We went back to Los Alamos yesterday, and it felt like someone sat on my rose-colored glasses. I took my friends to the museum excited for them to understand me, to see my foundation. Suddenly I saw the pictures with adult eyes and understood what happened globally, not just to the U.S. It was not as noble as I'd remembered. I cringed like a proud parent who'd whipped out new pictures, only to find a grotesque gremlin instead of a beautiful baby in the frame. This place where conflict and shame stained the valor was not the place of my childhood. My Los Alamos was about heroism and teamwork and genius. Somehow my child-eyes missed the other side: Hiroshima, Internment Camps, dead kids--on both sides--whom God loved.

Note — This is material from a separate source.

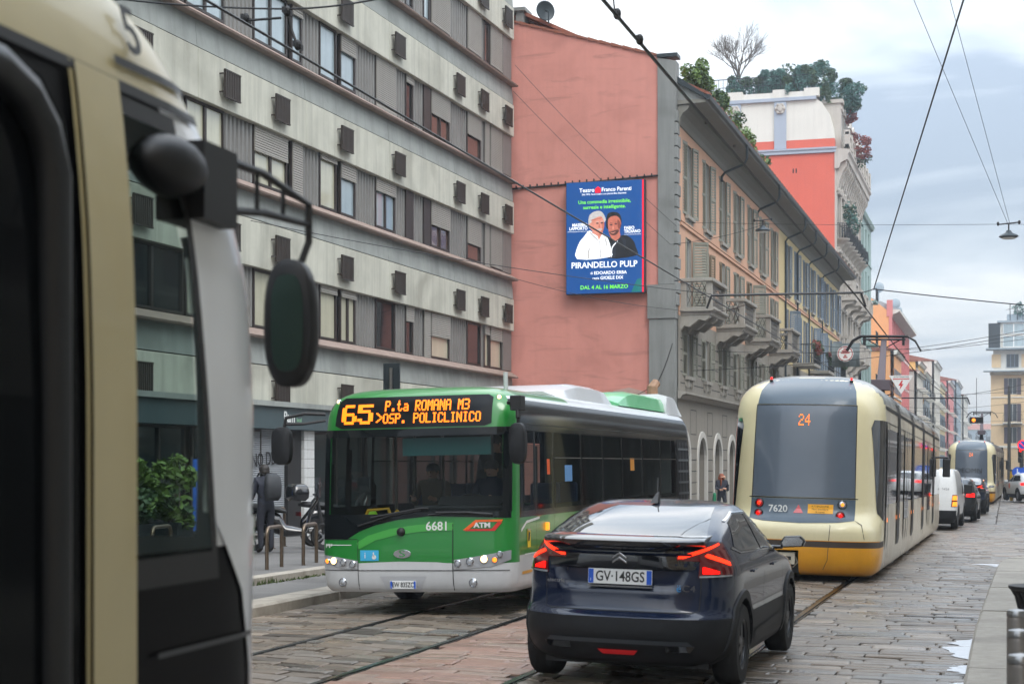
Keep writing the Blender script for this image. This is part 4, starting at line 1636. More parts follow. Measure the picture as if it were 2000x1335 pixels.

I stood rocked and sickened by the loss of my roots. I felt robbed, homeless. I'd discovered that my home was a legend, an imaginary place that only existed in my fairy tale. I'd destroyed the story with knowledge.
I don't know what to do with this yet--I'm still processing. I still love Los Alamos--the people, the mountains, the smell of pine trees in the rare rain. I just have to love it as it is, good and bad, my tainted utopia.